Im Gebäudesektor können Biokomponenten zur schnellen CO2-Minderung beitragen. Biomasse ist eine Brückentechnologie bis weitere Erfüllungsoptionen, wie fortschrittliche Biokraftstoffe oder synthetische Fuels signifikante Beiträge zum Klimaschutz leisten können. Grundsätzlich gilt: Mineralölbasierte Kraft- und Brennstoffe und Chemieprodukte bestehen aus langen Molekülketten, sogenannten Kohlenwasserstoffen. Um klimaschonende Produkte mit ähnlichen Eigenschaften ohne fossile Rohstoffe herzustellen, sind daher neben CO2-neutralem grünen Wasserstoff stets nachhaltige Kohlenstoffquellen erforderlich. Darum brauchen wir dringend ein industrielles Kohlenstoffmanagement und eine entsprechende Infrastruktur.
Zu guter Letzt: Ist die „Molekülwende“ machbar? Welche Erwartungen haben Sie hierbei an die deutsche Energiepolitik?

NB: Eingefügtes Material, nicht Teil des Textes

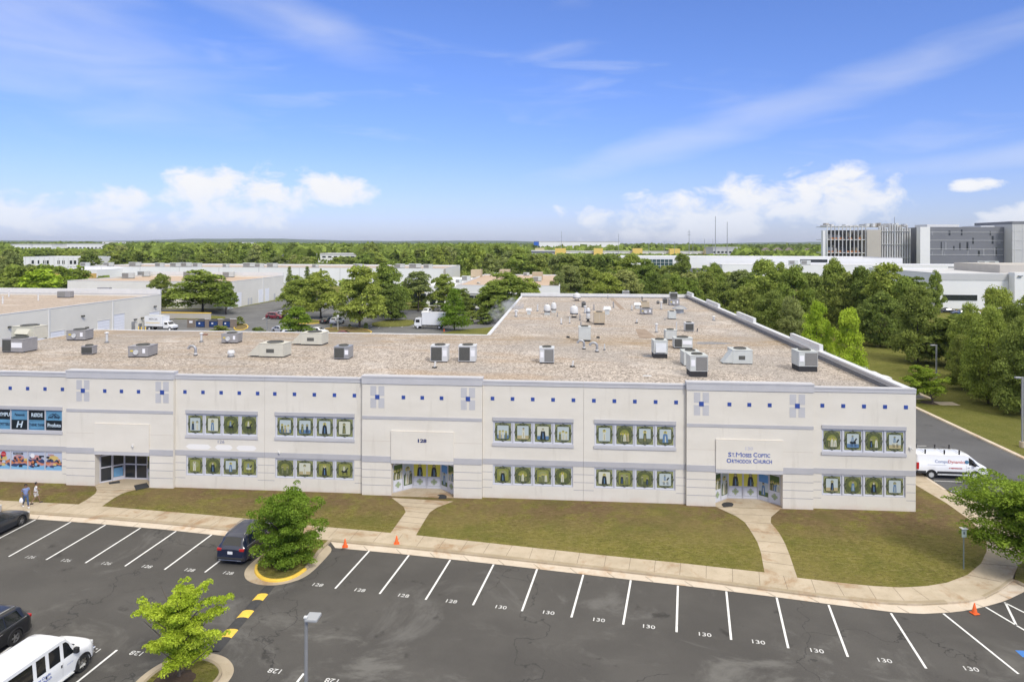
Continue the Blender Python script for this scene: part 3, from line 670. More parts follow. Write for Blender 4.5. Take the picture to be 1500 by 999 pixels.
for i in range(len(XB)-1):
    x0, x1 = XB[i]+.008, XB[i+1]-.008; mb = MB()
    if i in PAV:
        ox0, ox1 = {1: (Q(139, 690, YP)[0], Q(219, 690, YP)[0]), 2: (Q(573, 700, YP)[0], Q(664.5, 700, YP)[0]), 3: (11.28, 16.22)}[PAV[i]]
        wallgrid(mb, x0, x1, YP, YP+.6, [(ox0, ox1, 0, 2.72)], z1=9.45)
        part('wall_panel', mb, M_WALL)
        mb = MB(); mb.box(x0-.03, x1+.03, YP-.06, YP+.62, 8.90, 9.40); part('parapet_band', mb, M_GREY2)
        mb = MB(); mb.box(x0-.05, x1+.05, YP-.09, YP+.64, 9.402, 9.52); part('parapet_cap', mb, M_GREY2)
        mb = MB(); mb.box(x0, x1, YP-.035, YP-.001, 6.13, 6.36); part('string_course', mb, M_GREY)
        for a, b in ((x0, ox0-.002), (ox1+.002, x1)): mb = MB(); mb.box(a, b, YP-.04, YP-.001, 2.76, 3.22); part('storey_band', mb, M_GREY)
        mb = MB(); mb.box(ox0+.001, ox1-.001, YP-.10, YP-.001, 2.98, 5.24); part('sign_fascia', mb, M_WALL)
        mb = MB(); mb.box(ox0+.001, ox1-.001, YP-.085, YP+.02, 2.70, 2.978); part('door_head_band', mb, M_GREY2)
        for z in (2.14, 1.53, .93):
            for a, b in ((x0, ox0-.002), (ox1+.002, x1)): mb = MB(); mb.box(a, b, YP-.006, YP-.0005, z-.022, z+.022); part('wall_reveal', mb, M_GROOVE)
        for a, b in ((x0, ox0-.002), (ox1+.002, x1)): mb = MB(); mb.box(a, b, YP-.004, YP-.0005, 4.395, 4.412); part('panel_joint', mb, M_JB)
        mb = MB(); mb.box(ox0, ox1, YP-.1035, YP-.1005, 5.222, 5.237); part('panel_joint', mb, M_JB)
        # grey cross windows with a blue tile
        cxs = {1: (121.5, 237.5), 2: (552.8, 685.5), 3: (1027.5, 1168)}[PAV[i]]; dots = {1: (153.5, 178, 203), 2: (591, 618.6, 646.8), 3: (1068.5, 1097.6, 1127.5)}[PAV[i]]
        for c in cxs:
            X = Q(c, 592, YP)[0]
            for sx in (-1, 1):
                for sz in (-1, 1):
                    mb = MB()
                    a = X+sx*.09; b_ = X+sx*.56; z0 = 7.86+sz*.09; z1 = 7.86+sz*.86
                    mb.box(min(a, b_), max(a, b_), YP-.012, YP-.0008, min(z0, z1), max(z0, z1))
                    part('cross_panel', mb, M_GREY2)
            mb = MB(); mb.box(X-.17, X+.17, YP-.03, YP-.0008, 7.69, 8.03); part('blue_tile', mb, M_BLUE)
        for c in dots:
            X = Q(c, 592, YP)[0]; mb = MB(); mb.box(X-.14, X+.14, YP-.02, YP-.0008, 7.73, 8.01); part('blue_tile', mb, M_BLUE)
    else:
        w = WR[i]; mb = MB(); wallgrid(mb, x0, x1, YF, YF+TH_W, [(w[0], w[1], UZ0, UZ1), (w[0], w[1], LZ0, LZ1)]); part('wall_panel', mb, M_WALL)
        mb = MB(); mb.box(x0, x1, YF-.05, YF+.4, 8.90, 9.145); part('parapet_band', mb, M_GREY2)
        mb = MB(); mb.box(x0, x1, YF-.08, YF+.42, 9.147, 9.26); part('parapet_cap', mb, M_GREY2)
        mb = MB(); mb.box(x0, x1, YF-.03, YF-.001, 2.76, 3.17); part('storey_band', mb, M_GREY)
        for z in (2.14, 1.53, .93):
            for a, b in ((x0, w[0]-.04), (w[1]+.04, x1)): mb = MB(); mb.box(a, b, YF-.006, YF-.0005, z-.02, z+.02); part('wall_reveal', mb, M_GROOVE)
        mb = MB(); mb.box(w[0]-.03, w[1]+.03, YF-.06, YF-.001, UZ1+.0, UZ1+.28); part('window_head', mb, M_GREY)
        mb = MB(); mb.box(w[0]-.05, w[1]+.05, YF-.07, YF-.001, UZ0-.20, UZ0+.02); part('window_sill', mb, M_GREY2)
        n = 5; ds = {2: (15, 40.5, 66, 91.5), 4: (271, 297.4, 324, 350.5, 377.4), 5: (402.6, 431.4, 460.5, 490, 519.2), 7: (721.5, 750.8, 780.4, 810.2, 840), 8: (870, 900, 930, 960.4, 990.4), 10: (1204.6, 1235.2, 1265.6, 1296.4, 1327)}.get(i)
        xs = [xpx(d, 592) for d in ds] if ds else list(np.linspace(w[0], w[1], 5))
        for X in xs: mb = MB(); mb.box(X-.14, X+.14, YF-.02, YF-.0008, 7.73, 8.01); part('blue_tile', mb, M_BLUE)
# ---- icon pictures in the windows
IC = [mat('icon_dark_olive', (.028, .036, .018), .4), mat('icon_lime', (.26, .28, .12), .4), mat('icon_sage', (.13, .145, .09), .4), mat('icon_sky', (.44, .50, .50), .4),
      mat('icon_gold', (.22, .235, .06), .4), mat('icon_flesh', (.42, .36, .20), .4), mat('icon_robe_dark', (.02, .026, .03), .4), mat('icon_robe_pale', (.55, .56, .46), .4),
      mat('icon_robe_blue', (.10, .19, .33), .4), mat('icon_frame_white', (.60, .61, .64), .5), mat('icon_olive', (.09, .11, .04), .4), mat('icon_yellow', (.62, .56, .07), .4), mat('icon_cross_green', (.34, .42, .24), .4), mat('icon_blue_sky', (.10, .27, .55), .4), mat('icon_leafy', (.07, .12, .03), .4)]
class Flat:
    def __init__(s, o, u, n, mb): s.o, s.u, s.n, s.mb = Vector(o), Vector(u).normalized(), Vector(n).normalized(), mb
    def p(s, a, b, k): return s.o+s.u*a+Vector((0, 0, 1))*b+s.n*(.004*k)
    def poly(s, pts, k, m): s.mb.add([s.p(a, b, k) for a, b in pts], [tuple(range(len(pts)))], m)
    def rect(s, a0, a1, b0, b1, k, m): s.poly([(a0, b0), (a1, b0), (a1, b1), (a0, b1)], k, m)
    def disc(s, a, b, ra, rb, k, m, n=14): s.poly([(a+ra*math.cos(2*math.pi*i/n), b+rb*math.sin(2*math.pi*i/n)) for i in range(n)], k, m)
def figure(F, rng, cx_, b0, h, k, robe, skin=5, halo=1, full=True, beard=None):
    w = h*(.22 if full else .33)
    if halo is not None: F.disc(cx_, b0+h*.86, h*.15, h*.15, k, halo)
    F.poly([(cx_-w*.75, b0), (cx_+w*.75, b0), (cx_+w*.62, b0+h*.45), (cx_+w*.52, b0+h*.70), (cx_+w*.2, b0+h*.78), (cx_-w*.2, b0+h*.78), (cx_-w*.52, b0+h*.70), (cx_-w*.62, b0+h*.45)], k+1, robe)
    F.disc(cx_, b0+h*.86, h*.085, h*.105, k+2, skin, 10)
    F.poly([(cx_-h*.09, b0+h*.88), (cx_-h*.07, b0+h*.98), (cx_+h*.07, b0+h*.98), (cx_+h*.09, b0+h*.88), (cx_+h*.05, b0+h*.92), (cx_-h*.05, b0+h*.92)], k+3, 6 if robe != 6 else 2)
    if beard is not None: F.poly([(cx_-h*.07, b0+h*.83), (cx_+h*.07, b0+h*.83), (cx_+h*.04, b0+h*.70), (cx_-h*.04, b0+h*.70)], k+3, beard)
    F.poly([(cx_-w*.12, b0+h*.05), (cx_+w*.2, b0+h*.05), (cx_+w*.12, b0+h*.55), (cx_-w*.1, b0+h*.6)], k+3, {6: 8, 7: 5, 8: 7, 2: 1, 10: 5}.get(robe, 2))
def icon(F, w, h, rng, bright):
    F.rect(-w/2, w/2, -h/2, h/2, 0, 9)
    fw, fh = w*.86/2, h*.87/2
    pts = []
    for i in range(48):
        a = 2*math.pi*i/48; r = 1.0+.035*math.cos(8*a)+.02*math.cos(16*a); pts.append((fw*1.02*r*math.cos(a), fh*1.03*r*math.sin(a)))
    F.rect(-fw, fw, -fh, fh, 1, 0); F.rect(-fw*.96, fw*.96, -fh*.96, fh*.96, 2, 1); F.rect(-fw*.76, fw*.76, -fh*.76, fh*.76, 3, 0)
    F.poly(pts, 4, 0); F.poly([(a*.945, b*.945) for a, b in pts], 5, 2)
    for i in range(24):
        a = 2*math.pi*(i+.5)/24; r = .90; x, y = fw*r*math.cos(a), fh*r*math.sin(a); q = w*.026
        F.poly([(x-q, y), (x, y-q), (x+q, y), (x, y+q)], 6, 0 if i % 2 else 1)
    F.poly([(a*.84, b*.84) for a, b in pts], 6.5, 0); F.poly([(a*.80, b*.80) for a, b in pts], 7, 10 if rng.random() < .4 else 2)
    pw, ph = w*.30, h*.315
    F.rect(-pw-.03, pw+.03, -ph-.03, ph+.03, 8, 0); F.rect(-pw-.012, pw+.012, -ph-.012, ph+.012, 8.6, 1)
    bgm = rng.choice([3, 3, 3, 7, 3, 10]) if bright else rng.choice([4, 7, 3, 10, 4]); F.rect(-pw, pw, -ph, ph, 9, bgm)
    if bgm in (4, 10): F.disc(0, ph*.2, pw*.75, ph*.6, 9.5, 1 if bgm == 4 else 4)
    else:
        if rng.random() < .6: F.rect(-pw, pw, -ph, -ph*.45, 9.5, rng.choice([8, 5, 2]))
    sty = rng.choice(['one', 'one', 'bust', 'two', 'three', 'rider'])
    robes = [6, 7, 8, 7, 2, 10, 6]
    if sty == 'one': figure(F, rng, rng.uniform(-.05, .05), -ph*.9, ph*1.65, 10, rng.choice(robes), halo=rng.choice([1, 11, 7]))
    elif sty == 'bust': figure(F, rng, 0, -ph, ph*1.75, 10, rng.choice([6, 6, 8]), halo=rng.choice([11, 1, None]), full=False, beard=rng.choice([7, 6, None]))
    elif sty == 'two':
        for dx in (-.45, .4): figure(F, rng, dx*pw, -ph*.9, ph*rng.uniform(1.2, 1.6), 10, rng.choice(robes), halo=1)
    elif sty == 'three':
        for dx in (-.55, 0, .55): figure(F, rng, dx*pw, -ph*.95, ph*rng.uniform(1.1, 1.45), 10, rng.choice([7, 2, 5, 10]), halo=11)
    else:
        F.disc(0, -ph*.25, pw*.55, ph*.22, 10, rng.choice([6, 7])); F.poly([(pw*.35, -ph*.2), (pw*.75, ph*.35), (pw*.5, ph*.4), (pw*.2, 0)], 10, 6)
        for dx in (-.4, -.2, .25, .42): F.poly([(pw*dx, -ph*.3), (pw*(dx+.08), -ph*.3), (pw*(dx+.14), -ph*.85), (pw*(dx+.06), -ph*.85)], 10, 6)
        figure(F, rng, -.03, -ph*.15, ph*.95, 11, rng.choice([7, 8]), halo=1)
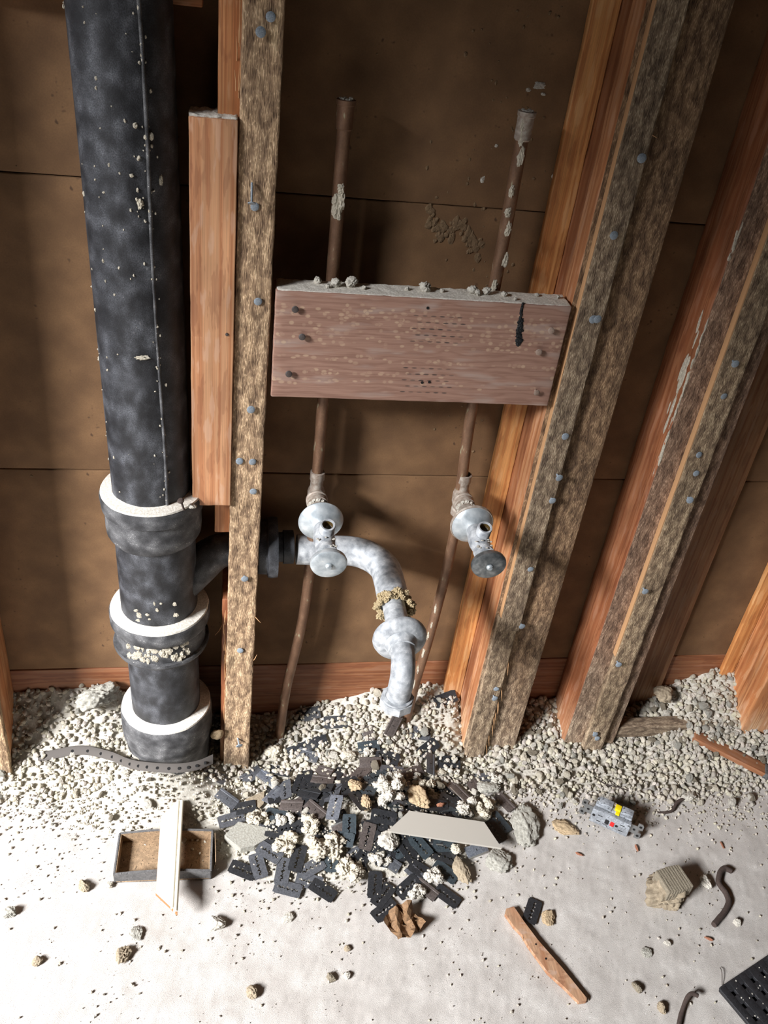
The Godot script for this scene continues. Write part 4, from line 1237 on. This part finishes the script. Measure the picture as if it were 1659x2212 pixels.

Moleküle decken hierzulande heute rund 80 Prozent unseres gesamten Endenergiebedarfs – Strom hat einen Anteil von bislang 20 Prozent. Selbst wenn es gelingt, durch Effizienzsteigerung und Elektrifizierung den Stromanteil am Gesamtenergiebedarf bis 2045 auf 50 Prozent zu steigern, wird die Hälfte der zukünftig benötigten Endenergie in Form von dann CO2-neutralen Molekülen zur Verfügung stehen müssen. Grüne Moleküle in Form von Kohlenwasserstoffen sind nicht nur als Energieträger, sondern zum Beispiel für die chemische Industrie und weitere Grundstoffindustrien als Rohstoffe unverzichtbar. Eine Molekülwende, als notwendige Ergänzung der Stromwende, ist also dringend notwendig, um die Energiewende und die Klimaschutzbestrebungen insgesamt zum Erfolg zu führen. Leider fehlt für viele der notwendigen Investitionen noch ein verlässliches Geschäftsmodell. Das muss sich ändern, denn die Klimaziele lassen kaum noch Zeit. Umso wichtiger ist hier ein konstruktiver Dialog zwischen Politik und Wirtschaft.